Marx in his ‘ignorance’ failed to realize that he had exposed the Ancestors of Nigerians when he posited that ‘religion is the opium of the masses’. The classic Capitalist code is like a sleight of hand in a card game – say something, do something else. The European missioners who sold European style capitalism to Nigeria’s ancestors were pleased with their craft. The Africans were already adept in the craft. It was a union of like-minded crooks. While one white man sold the Bible and Quran, the other white man sold ogogoro. As our forebears read the Bible from the Old Testament with the alcohol in their throats, they read of several verses that promoted the intake of alcohol, by the time they got to the Book of Proverbs, they read that too much ogogoro dulled the senses. It is important to coy-ishly posit that our forebears were too drunk and hooked on oyinbo alcohol to notice that they had already been scammed.

In retrospect, they should have started reading the Bible from the book of Proverbs.
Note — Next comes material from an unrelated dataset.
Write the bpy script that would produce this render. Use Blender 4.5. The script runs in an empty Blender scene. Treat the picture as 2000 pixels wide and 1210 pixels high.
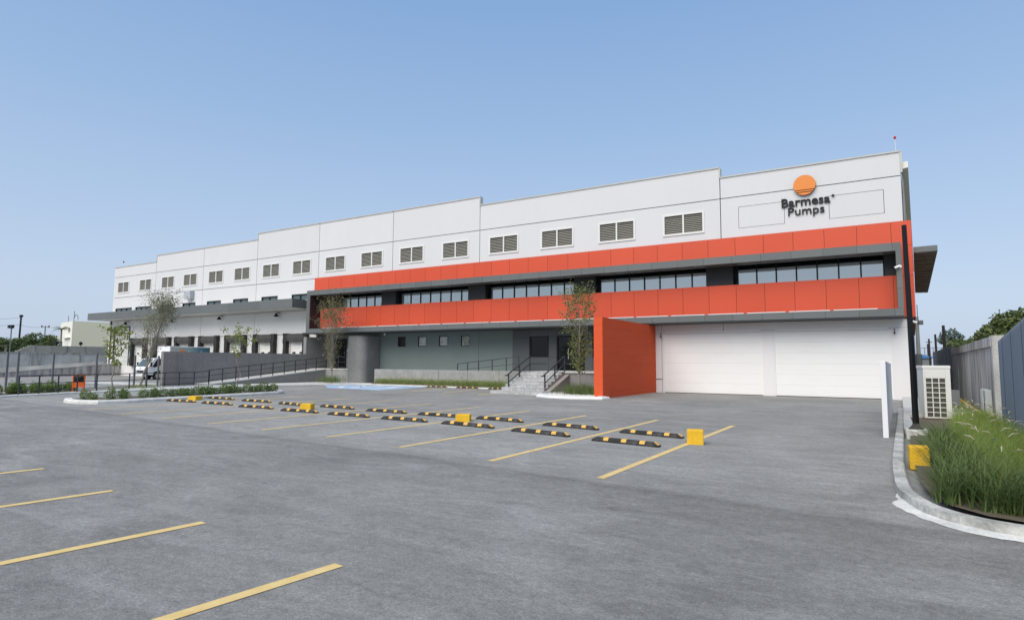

Poverty is structural. In Nigeria, it is a function of the sleight of hand. Intellectual juggernauts (I like the word juggernauts, it makes me sound prim and proper) like Awolowo, Ake, Nyerere and Rodney revisited Marxism in the 1960s and 70s, they espoused the tenets as a way to solve Africa’s myriad of backwardness. The underlying lessons (if any) in this dialectics is a coy reminder of the direct link between education, the promotion of intellectualism and poverty.

The leaders of contemporary Nigeria studied Marx, they know what intellectual revolutions can do, they are aware of the enlightenment occasioned by intellectual illumination. The reality is a sleight of the hand. Feed the people with religion and ethnicity, hide the book from them and see how easy it is to lead them.

We haven’t gotten to the Book of Proverbs yet, when we do, perhaps, there may be a verse that instructs on how to be de-addicted from our intoxication with poverty.